EU probes Austrian Airlines “bargain” sale to Lufthansa

The European Commission has launched an investigation into claims that Germany’s Lufthansa may not be paying enough for Austrian Airlines in its bid to create Europe‘s largest carrier, in a deal in which the German carrier bought the airline for a token price. In a statement, the European Union executive in Brussels expressed “doubts that the price to be paid by Lufthansa reflects the market price for what is being sold.”

The Commission said it was also worried that the sale had not been “truly open, transparent and unconditional” and questioned whether the state “really acted as a market economy investor.“ In December, 2008, Lufthansa agreed to buy a 41.56 percent stake in the struggling carrier from Austria’s state holding OeIAG for only 366,268.75 Euros (USD 474,721,) after a number of bidders had ceased their interest and it appeared the struggling Austrian airline would go under.

But, in return for Lufthansa stepping in after a deadline, in what the Commission is probing to see if it was an unlawful deal-sweetener,, the Austrian government agreed to take over 500 million Euro of the airline’s debts, which total 900 million Euro. Once approved, the deal would create Europe’s largest airline in terms of passenger numbers, slightly ahead of French-Dutch carrier Air France-KLM. However, if the Commission rejects the takeover, Austrian Airlines would have to be downsized significantly, the state holding’s Chief Executive, Peter Michaelis, said.

The Commission said its main concern is that the Austrian government’s terms may have been too generous. It said it also has doubts as to whether the restructuring plan submitted by Austria “will restore the longterm viability of the company in the shortest possible time and without the need for additional aid in the future.” Reacting to the news, Austrian Vice Chancellor and Finance Minister Josef Proell said the government would do “everything to clear up these issues and to dispel concerns with our arguments, so that Austrian Airlines, Lufthansa and OeIAG can implement the transaction.”

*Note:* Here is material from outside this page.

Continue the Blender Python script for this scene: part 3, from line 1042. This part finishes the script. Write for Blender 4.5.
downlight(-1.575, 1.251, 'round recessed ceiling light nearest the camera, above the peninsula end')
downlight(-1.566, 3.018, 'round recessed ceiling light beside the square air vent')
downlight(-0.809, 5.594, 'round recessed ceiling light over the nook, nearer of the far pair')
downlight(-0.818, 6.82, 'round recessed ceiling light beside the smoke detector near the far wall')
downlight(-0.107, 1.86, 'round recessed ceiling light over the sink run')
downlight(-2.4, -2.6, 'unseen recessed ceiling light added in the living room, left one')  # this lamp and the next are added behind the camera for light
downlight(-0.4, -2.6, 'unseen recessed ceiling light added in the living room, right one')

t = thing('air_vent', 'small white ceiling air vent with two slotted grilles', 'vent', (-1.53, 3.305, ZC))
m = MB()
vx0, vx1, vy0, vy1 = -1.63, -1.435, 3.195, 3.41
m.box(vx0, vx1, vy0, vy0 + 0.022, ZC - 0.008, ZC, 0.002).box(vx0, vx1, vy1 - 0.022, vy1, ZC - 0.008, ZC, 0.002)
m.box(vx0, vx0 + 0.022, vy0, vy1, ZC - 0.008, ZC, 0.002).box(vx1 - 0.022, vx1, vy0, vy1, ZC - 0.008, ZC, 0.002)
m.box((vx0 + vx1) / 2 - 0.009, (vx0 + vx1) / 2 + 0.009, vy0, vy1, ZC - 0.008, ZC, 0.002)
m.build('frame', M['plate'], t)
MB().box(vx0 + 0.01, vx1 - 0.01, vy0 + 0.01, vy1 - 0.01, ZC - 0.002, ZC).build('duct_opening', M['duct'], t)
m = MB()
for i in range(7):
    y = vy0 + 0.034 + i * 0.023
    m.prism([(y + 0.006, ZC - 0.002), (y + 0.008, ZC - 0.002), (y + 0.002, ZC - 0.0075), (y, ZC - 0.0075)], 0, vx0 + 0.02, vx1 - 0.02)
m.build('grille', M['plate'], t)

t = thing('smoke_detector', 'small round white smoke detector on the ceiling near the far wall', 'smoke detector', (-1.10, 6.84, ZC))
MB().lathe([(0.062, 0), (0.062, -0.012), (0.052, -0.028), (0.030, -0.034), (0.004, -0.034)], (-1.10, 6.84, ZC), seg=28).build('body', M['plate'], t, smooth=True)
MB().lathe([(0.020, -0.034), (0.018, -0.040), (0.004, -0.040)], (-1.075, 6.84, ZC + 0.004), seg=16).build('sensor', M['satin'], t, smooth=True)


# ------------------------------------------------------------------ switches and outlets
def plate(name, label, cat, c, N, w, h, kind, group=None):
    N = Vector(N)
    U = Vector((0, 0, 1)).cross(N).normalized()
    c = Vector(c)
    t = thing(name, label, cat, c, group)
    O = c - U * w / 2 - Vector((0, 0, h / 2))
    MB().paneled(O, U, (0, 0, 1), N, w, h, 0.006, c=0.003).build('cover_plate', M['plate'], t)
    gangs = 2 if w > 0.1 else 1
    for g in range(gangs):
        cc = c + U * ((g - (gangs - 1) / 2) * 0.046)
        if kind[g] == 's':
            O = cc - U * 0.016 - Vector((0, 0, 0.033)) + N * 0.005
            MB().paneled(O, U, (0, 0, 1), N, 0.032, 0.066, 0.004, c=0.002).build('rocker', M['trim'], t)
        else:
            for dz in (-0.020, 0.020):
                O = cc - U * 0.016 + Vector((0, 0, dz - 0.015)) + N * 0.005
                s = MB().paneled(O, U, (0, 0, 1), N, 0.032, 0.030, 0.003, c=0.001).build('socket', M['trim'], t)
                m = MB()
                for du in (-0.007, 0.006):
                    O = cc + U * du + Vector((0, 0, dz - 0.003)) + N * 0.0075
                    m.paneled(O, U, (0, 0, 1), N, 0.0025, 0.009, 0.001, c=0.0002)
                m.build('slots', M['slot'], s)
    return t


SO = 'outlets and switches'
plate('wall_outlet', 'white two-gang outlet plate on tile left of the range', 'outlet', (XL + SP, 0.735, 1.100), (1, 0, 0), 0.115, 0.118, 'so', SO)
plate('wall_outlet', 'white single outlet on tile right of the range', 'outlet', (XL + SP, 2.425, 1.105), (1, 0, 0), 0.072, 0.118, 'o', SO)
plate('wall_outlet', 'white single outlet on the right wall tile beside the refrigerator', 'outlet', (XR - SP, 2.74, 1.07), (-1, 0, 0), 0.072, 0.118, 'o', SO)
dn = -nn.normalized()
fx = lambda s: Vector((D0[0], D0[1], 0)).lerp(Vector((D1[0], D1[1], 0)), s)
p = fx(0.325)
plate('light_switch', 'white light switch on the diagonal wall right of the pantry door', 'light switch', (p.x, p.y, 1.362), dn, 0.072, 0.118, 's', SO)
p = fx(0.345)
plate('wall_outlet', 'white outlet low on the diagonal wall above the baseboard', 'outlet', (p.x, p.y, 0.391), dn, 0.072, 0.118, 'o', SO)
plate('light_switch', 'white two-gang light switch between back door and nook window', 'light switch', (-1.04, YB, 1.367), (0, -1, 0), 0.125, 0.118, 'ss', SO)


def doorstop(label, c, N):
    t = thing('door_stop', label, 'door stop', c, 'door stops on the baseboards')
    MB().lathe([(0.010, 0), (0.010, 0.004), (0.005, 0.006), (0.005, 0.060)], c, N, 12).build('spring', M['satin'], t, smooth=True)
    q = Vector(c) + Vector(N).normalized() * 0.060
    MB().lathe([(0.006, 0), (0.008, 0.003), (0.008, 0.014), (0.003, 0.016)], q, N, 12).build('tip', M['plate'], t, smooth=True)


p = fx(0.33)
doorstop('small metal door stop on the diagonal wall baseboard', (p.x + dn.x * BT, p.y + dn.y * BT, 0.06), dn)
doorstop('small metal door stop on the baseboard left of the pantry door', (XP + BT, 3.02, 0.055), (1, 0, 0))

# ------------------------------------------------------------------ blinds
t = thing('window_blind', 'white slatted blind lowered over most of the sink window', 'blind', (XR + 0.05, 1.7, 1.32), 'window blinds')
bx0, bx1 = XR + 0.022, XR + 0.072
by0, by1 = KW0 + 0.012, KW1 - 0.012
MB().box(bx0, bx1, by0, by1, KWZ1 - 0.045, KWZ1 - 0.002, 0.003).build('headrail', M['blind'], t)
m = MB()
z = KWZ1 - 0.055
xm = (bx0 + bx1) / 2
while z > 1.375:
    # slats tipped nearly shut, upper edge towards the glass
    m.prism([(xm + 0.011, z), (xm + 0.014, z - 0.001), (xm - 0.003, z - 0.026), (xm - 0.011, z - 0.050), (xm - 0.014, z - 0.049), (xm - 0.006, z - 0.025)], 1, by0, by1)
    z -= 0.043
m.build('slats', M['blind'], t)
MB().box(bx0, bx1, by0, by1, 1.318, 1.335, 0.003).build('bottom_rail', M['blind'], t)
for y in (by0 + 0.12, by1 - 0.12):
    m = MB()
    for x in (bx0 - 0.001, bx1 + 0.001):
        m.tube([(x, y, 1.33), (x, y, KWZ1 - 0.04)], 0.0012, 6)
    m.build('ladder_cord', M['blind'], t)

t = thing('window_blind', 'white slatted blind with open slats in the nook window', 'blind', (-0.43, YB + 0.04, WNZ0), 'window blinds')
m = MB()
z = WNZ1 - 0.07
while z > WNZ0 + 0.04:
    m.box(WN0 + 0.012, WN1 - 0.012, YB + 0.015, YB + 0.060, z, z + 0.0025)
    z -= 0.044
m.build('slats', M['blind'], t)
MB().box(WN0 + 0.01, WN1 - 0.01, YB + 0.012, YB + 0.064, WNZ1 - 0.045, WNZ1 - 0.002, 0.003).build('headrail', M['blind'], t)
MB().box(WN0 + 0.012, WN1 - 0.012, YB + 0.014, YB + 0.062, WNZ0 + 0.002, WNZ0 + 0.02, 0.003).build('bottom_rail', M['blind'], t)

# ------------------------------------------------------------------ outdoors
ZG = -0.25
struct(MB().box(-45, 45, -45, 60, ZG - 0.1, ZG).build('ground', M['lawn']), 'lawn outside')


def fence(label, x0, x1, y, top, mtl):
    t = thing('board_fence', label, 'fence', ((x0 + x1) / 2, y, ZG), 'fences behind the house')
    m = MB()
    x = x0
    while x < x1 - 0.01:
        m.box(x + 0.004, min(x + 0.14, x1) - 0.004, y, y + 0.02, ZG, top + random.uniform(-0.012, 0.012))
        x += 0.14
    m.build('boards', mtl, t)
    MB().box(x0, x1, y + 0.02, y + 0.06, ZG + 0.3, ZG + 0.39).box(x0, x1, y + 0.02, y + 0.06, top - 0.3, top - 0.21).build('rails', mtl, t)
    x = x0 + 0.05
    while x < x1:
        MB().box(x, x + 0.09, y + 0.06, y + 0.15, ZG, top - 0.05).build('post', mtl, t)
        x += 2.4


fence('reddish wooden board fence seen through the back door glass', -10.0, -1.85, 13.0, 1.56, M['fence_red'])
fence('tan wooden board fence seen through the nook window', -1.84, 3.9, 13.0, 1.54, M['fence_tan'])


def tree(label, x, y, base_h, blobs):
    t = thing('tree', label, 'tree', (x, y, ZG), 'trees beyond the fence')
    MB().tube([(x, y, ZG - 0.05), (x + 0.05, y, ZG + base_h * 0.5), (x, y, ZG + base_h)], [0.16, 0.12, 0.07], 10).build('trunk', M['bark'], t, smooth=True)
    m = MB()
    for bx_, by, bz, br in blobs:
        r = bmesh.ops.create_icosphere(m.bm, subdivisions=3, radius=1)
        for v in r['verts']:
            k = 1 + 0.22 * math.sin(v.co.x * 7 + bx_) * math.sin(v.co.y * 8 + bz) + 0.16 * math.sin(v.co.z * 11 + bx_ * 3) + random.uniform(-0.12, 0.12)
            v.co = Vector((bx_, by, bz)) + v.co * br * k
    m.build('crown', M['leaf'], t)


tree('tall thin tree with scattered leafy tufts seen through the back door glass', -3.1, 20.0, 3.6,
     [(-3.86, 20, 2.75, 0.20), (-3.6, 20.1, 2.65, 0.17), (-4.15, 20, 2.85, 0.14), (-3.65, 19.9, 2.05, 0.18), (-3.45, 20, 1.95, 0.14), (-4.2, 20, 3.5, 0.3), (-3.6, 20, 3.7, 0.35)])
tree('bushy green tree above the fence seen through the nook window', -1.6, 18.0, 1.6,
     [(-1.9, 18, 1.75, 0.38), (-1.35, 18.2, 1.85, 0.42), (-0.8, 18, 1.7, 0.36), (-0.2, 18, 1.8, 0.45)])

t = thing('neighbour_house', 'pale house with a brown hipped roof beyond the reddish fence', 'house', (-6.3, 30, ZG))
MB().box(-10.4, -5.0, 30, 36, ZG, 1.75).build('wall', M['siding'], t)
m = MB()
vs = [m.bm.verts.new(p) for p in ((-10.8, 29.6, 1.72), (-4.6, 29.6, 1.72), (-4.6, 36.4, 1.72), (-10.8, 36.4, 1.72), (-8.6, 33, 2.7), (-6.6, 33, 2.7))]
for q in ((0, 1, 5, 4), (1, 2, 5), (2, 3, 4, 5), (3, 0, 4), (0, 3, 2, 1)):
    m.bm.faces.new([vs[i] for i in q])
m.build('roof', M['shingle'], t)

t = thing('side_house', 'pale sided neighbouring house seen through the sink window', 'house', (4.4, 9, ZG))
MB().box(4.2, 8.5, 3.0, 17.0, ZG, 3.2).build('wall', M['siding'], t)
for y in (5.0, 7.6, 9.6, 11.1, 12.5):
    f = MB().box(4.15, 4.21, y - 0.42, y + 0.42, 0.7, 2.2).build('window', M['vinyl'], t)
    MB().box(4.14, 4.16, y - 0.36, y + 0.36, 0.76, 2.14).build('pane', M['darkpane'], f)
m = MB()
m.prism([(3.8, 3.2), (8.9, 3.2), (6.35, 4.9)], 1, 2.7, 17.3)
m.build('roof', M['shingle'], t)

To fend off bankruptcy, Austria’s ailing flag carrier announced a package of cost-saving measures at the end of January, including a cut in the number of flights and the suspension of contributions paid into its workers’ pension fund. The Commission, the European Union’s executive arm, has the power to block mergers across the 27-nation bloc if they violate its competition rules or involve illegal state aid. Lufthansa has said it expects to launch the public tender for shares in the last week of February. Its bid is conditional on reaching a 75 percent stake.

In January, the Commission started an investigation into Lufthansa’s proposed takeover of Belgian rival Brussels Airlines due to competition concerns and said it also suspected that the deal could violate EU subsidy rules that restrict government handouts for businesses that risk collapse and rules that require governments to act like normal market investors. Austria came under fire for possibly paying too much to the airline and for the way it plans to restructure the business. The EU said it doubted that this would make the company viable in the longterm and able to survive without more public money.